7. Wall-E (Andrew Stanton, 2008)
Undoubtedly the most popular and well-known title on the list, WALL-E is the most mainstream ‘slow,’ more artistically and intellectually inclined science fiction film ever created.
Well, at least for its first half.
Before it descends into an overuse of fat jokes clogging the full power of the picture’s message, WALL-E is a moving, powerful, memorable piece of animation. Through no dialogue–just images and noises–the establishment of the narrative is made perfectly sound and clear, plus, it progresses very smoothly to the extent where the film’s unique distinction of presentation gets taken for granted, forgotten. Considering how audiences gradually become used to WALL-E’s more unconventional means of storytelling is a clear testament to its aesthetic ability, and at Pixar’s grasp at appeasing both the masses and the more artistically inclined.

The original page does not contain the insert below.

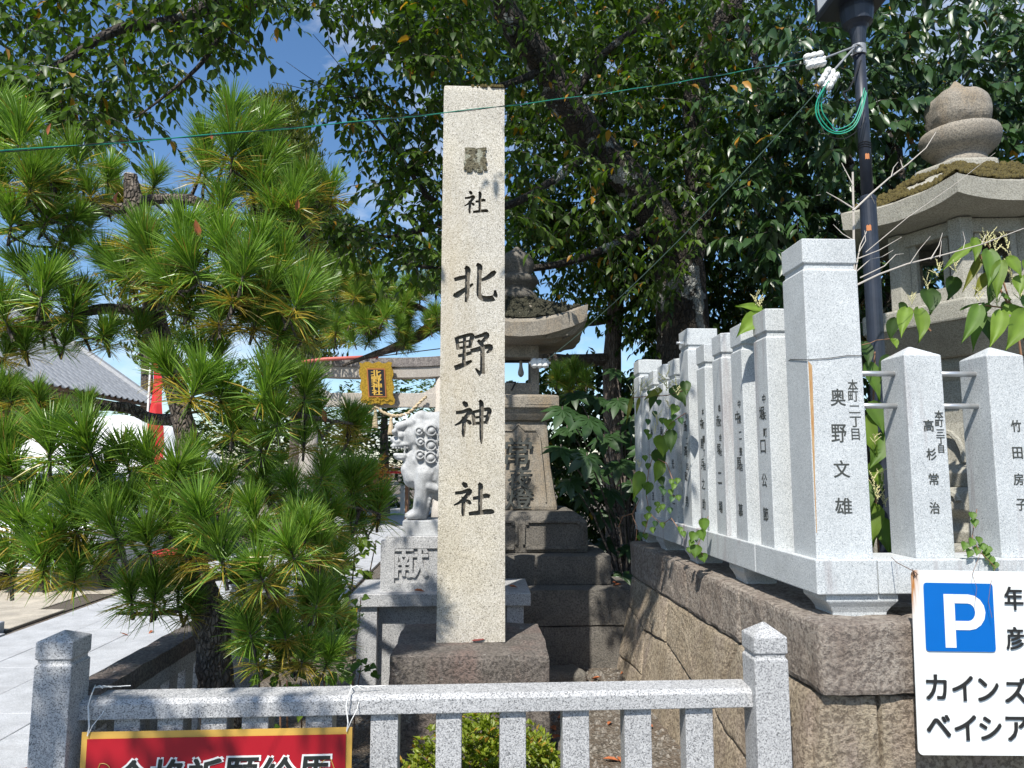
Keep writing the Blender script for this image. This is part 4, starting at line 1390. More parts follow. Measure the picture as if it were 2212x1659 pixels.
# ================================================================== HEXAGONAL LANTERN BEHIND THE BALUSTRADE
HC = Vector((3.63, 5.10, 0))
hx = thing('stone_lantern', 'big six sided stone lantern with ochre moss on its roof behind the balustrade', 'lantern', (HC.x, HC.y, CZ1 - .03))
HR = R(-5)
def hexs(name, secs, m, bev=.01):
    return MB().ngon(HC.x, HC.y, secs, 6, HR).obj(name, m, hx, bevel=bev)
HL = G['lantern_pale']
hexs('base_tier', [(.93, .80), (1.06, .80), (1.08, .77)], HL)
hexs('foot_tier', [(1.078, .62), (1.16, .63), (1.2, .56), (1.24, .56), (1.30, .62), (1.42, .60), (1.45, .56)], HL)
hexs('shaft', [(1.448, .46), (1.55, .50), (1.62, .40), (1.9, .36), (2.2, .38), (2.28, .44), (2.36, .44)], HL)
for k in range(6):
    an = HR + math.pi / 6 + k * math.pi / 3
    q = MB(); c0 = HC + Vector((math.cos(an), math.sin(an), 0)) * .37
    pts = [c0 + Vector((-math.sin(an) * .13 * math.cos(t), math.cos(an) * .13 * math.cos(t), 1.62 + .22 * math.sin(t))) for t in np.linspace(0, math.pi, 9)]
    q.tube(pts, .02, 6); q.obj('shaft_relief', HL, hx)
    q = MB(); c0 = HC + Vector((math.cos(an), math.sin(an), 0)) * .53
    pts = [c0 + Vector((-math.sin(an) * .16 * math.cos(t), math.cos(an) * .16 * math.cos(t), 1.36 + .05 * math.sin(t * 2))) for t in np.linspace(0, math.pi, 9)]
    q.tube(pts, .022, 6); q.obj('base_relief', HL, hx)
hexs('platform', [(2.355, .50), (2.45, .62), (2.56, .75), (2.565, .765), (2.70, .765), (2.71, .74), (2.73, .60)], HL, .012)
# firebox: six corner posts, sills and lintels, windows open
zf0, zf1 = 2.725, 3.32
fb = MB()
for k in range(6):
    an = HR + k * math.pi / 3
    c0 = HC + Vector((math.cos(an), math.sin(an), 0)) * .455
    a2 = HR + (k + 1) * math.pi / 3
    c1 = HC + Vector((math.cos(a2), math.sin(a2), 0)) * .455
    fb.ngon(c0.x, c0.y, [(zf0, .085), (zf1, .085)], 6, an)
    e = (c1 - c0).normalized(); nr = Vector((math.cos((an + a2) / 2), math.sin((an + a2) / 2), 0))
    for z0, z1 in ((zf0, zf0 + .13), (zf1 - .10, zf1)):
        fb.add([c0 - nr * .05 + Vector((0, 0, z0)), c1 - nr * .05 + Vector((0, 0, z0)), c1 + nr * .04 + Vector((0, 0, z0)), c0 + nr * .04 + Vector((0, 0, z0)),
                c0 - nr * .05 + Vector((0, 0, z1)), c1 - nr * .05 + Vector((0, 0, z1)), c1 + nr * .04 + Vector((0, 0, z1)), c0 + nr * .04 + Vector((0, 0, z1))],
               [(0, 1, 2, 3), (7, 6, 5, 4), (0, 4, 5, 1), (1, 5, 6, 2), (2, 6, 7, 3), (3, 7, 4, 0)])
    for (p_, s_) in ((c0, 1), (c1, -1)):
        w0 = p_ + e * s_ * .085
        w1 = p_ + e * s_ * .13
        fb.add([w0 - nr * .03 + Vector((0, 0, zf0)), w1 - nr * .03 + Vector((0, 0, zf0)), w1 + nr * .015 + Vector((0, 0, zf0)), w0 + nr * .015 + Vector((0, 0, zf0)),
                w0 - nr * .03 + Vector((0, 0, zf1)), w1 - nr * .03 + Vector((0, 0, zf1)), w1 + nr * .015 + Vector((0, 0, zf1)), w0 + nr * .015 + Vector((0, 0, zf1))],
               [(0, 1, 2, 3), (7, 6, 5, 4), (0, 4, 5, 1), (1, 5, 6, 2), (2, 6, 7, 3), (3, 7, 4, 0)])
fb.obj('firebox', HL, hx, bevel=.006)
curved_roof(HC.x, HC.y, .84, 3.34, .05, 3.78, .30, 6, hx, HL, G['moss'], HR, -.32, 1, .13, 26, .02, 8.0)
hexs('collar', [(3.74, .31), (3.83, .31), (3.85, .27)], HL, .012)
fn = MB().lathe(HC.x + .05, HC.y, [(.21, 3.84), (.18, 3.90), (.165, 3.94), (.21, 3.97), (.265, 4.03), (.28, 4.10), (.268, 4.14), (.20, 4.15)], 24)
fn.obj('lotus_ring', G['lantern'], hx, smooth=True)
me = rough_box((.41, .41, .36), .012, 16, 5, 77, .15)
place(me, (HC.x + .05, HC.y, 4.12)); link('finial_ball', me, hx, G['lantern'])
MB().lathe(HC.x + .05, HC.y, [(.10, 4.46), (.05, 4.52), (.01, 4.57)], 10).obj('finial_tip', G['lantern'], hx, smooth=True)

# ================================================================== TORII
TY = 17.95
TC = P(811, 1000, TY).x
to = thing('torii', 'weathered stone torii gate at the end of the approach', 'gate', (TC, TY, 0))
px_l = P(664, 1040, TY).x
hw = TC - px_l
for sx in (-1, 1):
    MB().lathe(TC + sx * hw, TY, [(.27, -.05), (.26, .4), (.235, .9)], 20).obj('column_base', G['torii'], to, smooth=True)
    MB().lathe(TC + sx * hw, TY, [(.235, .4), (.225, 1.5), (.20, 3.85)], 20).obj('column', G['torii'], to, smooth=True)
zk0, zk1, zk2 = P(811, 818, TY).z, P(811, 795, TY).z, P(811, 776, TY).z
def beam(z0, z1, hl, d0, up, m, name):
    mb = MB(); rings = []
    for k in range(17):
        t = k / 8 - 1
        x = TC + t * hl
        l = up * abs(t) ** 3
        rings.append([(x, TY - d0, z0 + l), (x, TY + d0, z0 + l), (x, TY + d0 + .03, z1 + l * 1.12), (x, TY - d0 - .03, z1 + l * 1.12)])
    mb.sections(rings); return mb.obj(name, m, to, bevel=.01)
HLk = TC - P(590, 780, TY).x
beam(zk0, zk1 - .01, HLk - .12, .20, .16, G['torii'], 'lower_lintel')
beam(zk1 - .008, zk2, HLk, .27, .20, G['torii_top'], 'top_lintel')
zn0, zn1 = P(870, 880, TY).z, P(870, 850, TY).z
MB().box(TC - hw - .5, TC + hw + .5, TY - .11, TY + .11, zn0, zn1).obj('tie_beam', G['torii'], to, bevel=.01)
for sx in (-1, 1):
    MB().sections([[(TC + sx * (hw - .17), TY - .09 * 1, zn1 - .02), (TC + sx * (hw - .55), TY - .09, zn1 - .02), (TC + sx * (hw - .17), TY - .09, zn1 + .20)], [(TC + sx * (hw - .17), TY + .09, zn1 - .02), (TC + sx * (hw - .55), TY + .09, zn1 - .02), (TC + sx * (hw - .17), TY + .09, zn1 + .20)]]).obj('wedge', G['torii'], to)
MB().box(TC - .16, TC + .16, TY - .10, TY + .10, zn1 - .001, zk0 + .002).obj('strut', G['torii'], to)
GL_ = plain('gold_leaf', (.80, .50, .10), .35, metal=.3)
# framed plaque, tilted forward
pq = thing('plaque', 'gold framed black plaque with gold characters hung on the torii', 'plaque', (TC, TY - .4, 3.6))
YQ = TY - .34
c_tl, c_tr, c_bl, c_br = P(776, 783, YQ - .12), P(846, 783, YQ - .12), P(783, 873, YQ + .02), P(850, 873, YQ + .02)
ax_ = Vector((1, 0, 0)); az_ = ((c_tl + c_tr) / 2 - (c_bl + c_br) / 2); hq = az_.length; az_.normalize()
oq = (c_bl + c_br) / 2; nq = ax_.cross(az_)
if nq.y > 0: nq = -nq
wv = []
NP = 10
half_w = (c_tr.x - c_tl.x) / 2
for (x0, z0, x1, z1) in ((-half_w, 0, half_w, 0), (half_w, 0, half_w * 1.02, hq), (half_w * 1.02, hq, -half_w * 1.02, hq), (-half_w * 1.02, hq, -half_w, 0)):
    for k in range(NP):
        t = k / NP
        wob = .028 * math.sin(t * math.pi * 6)
        horizontal = abs(x1 - x0) > abs(z1 - z0)
        wv.append((x0 + (x1 - x0) * t + (0 if horizontal else wob), z0 + (z1 - z0) * t + (wob if horizontal else 0)))
MB().prism(wv, oq, ax_, az_, -.07).obj('frame', G['gold'], pq)
iw, i0, i1 = half_w * .56, hq * .17, hq * .86
MB().prism([(-iw, i0), (iw, i0), (iw, i1), (-iw, i1)], oq + nq * .012, ax_, az_, .01).obj('inner_border', plain('copper_trim', (.42, .15, .05), .4), pq)
MB().prism([(-iw * .88, i0 + .03), (iw * .88, i0 + .03), (iw * .88, i1 - .03), (-iw * .88, i1 - .03)], oq + nq * .016, ax_, az_, .01).obj('panel', G['black_lacquer'], pq)
mb = MB()
for i, ch in enumerate('北野神社'):
    chars(pq, GL_, [(ch, 0, i1 - .12 - i * (i1 - i0 - .09) / 4.0, .24, .15)], oq + nq * .030, ax_, az_, .035, .006)
orn = MB()
for k in range(5):
    an = k * 2 * math.pi / 5 + .3
    c0 = oq + ax_ * (.05 * math.cos(an)) + az_ * (.10 + .05 * math.sin(an)) + nq * .02
    orn.prism([(.03 * math.cos(t), .03 * math.sin(t)) for t in np.linspace(0, 2 * math.pi, 9)[:-1]], c0, ax_, az_, .008)
for sx in (-1, 1):
    orn.tube([oq + ax_ * sx * (.1 + .05 * k) + az_ * (.10 + .03 * math.sin(k * 1.9)) + nq * .015 for k in range(6)], .012, 5)
orn.obj('blossom_crest', G['gold'], pq)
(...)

WALL-E is a special one, whether it is for its design of two of the most memorable movie robots, or for being upfront and unapologetic with its critique on detrimental human behaviour, or opening children a gateway, a shortcut, to eventually finding further appreciation in less flashy, fast-paced and over-the-top sci-fi.
Andrew Stanton is responsible for this, hopefully, eternal missing link between more sophisticated children’s sci-fi cinema, and the legendary sophisticated ‘adult’ sci-fi cinephile repertoire involving the likes of Metropolis, 2001, Solaris, and Blade Runner.
6. Wizards (Ralph Bakshi, 1977)
To be sure, this is arguably more of an inherent fantasy narrative than a science fiction one, but its setting on a post-apocalyptic Earth, with themes from typical sci-fi fare, such as freedom, totalitarianism, faith, determination, and murderous androids, make Wizards a feasible entry in this list.
Plus, let’s face it: the picture simply rocks!
Also, surely it isn’t any kind of stretch to deduce Wizards as the predecessor (intentional or otherwise) to two other, later, post-apocalyptic ventures on this list, accounting for some minute degree of importance to what isn’t necessarily one of Bakshi’s most widely acclaimed works.
Wizards offers some of the very best material one could ever gleefully expect from Ralph Bakashi, New York fiend: be it zany Jewish stereotypes, sickly comic attitudes toward sex, the lack of a protagonist’s morality, or, to top it all off, a hasty, rough means of animation to give the minor epic a surreal, engrossing flavour to call all its own.
Anyone who seeks to experience a strange, memorable, electrically entertaining, charming, humourous, and sadistic spin on the fantasy ‘good vs. evil’ quest requires a regular dosage of Wizards.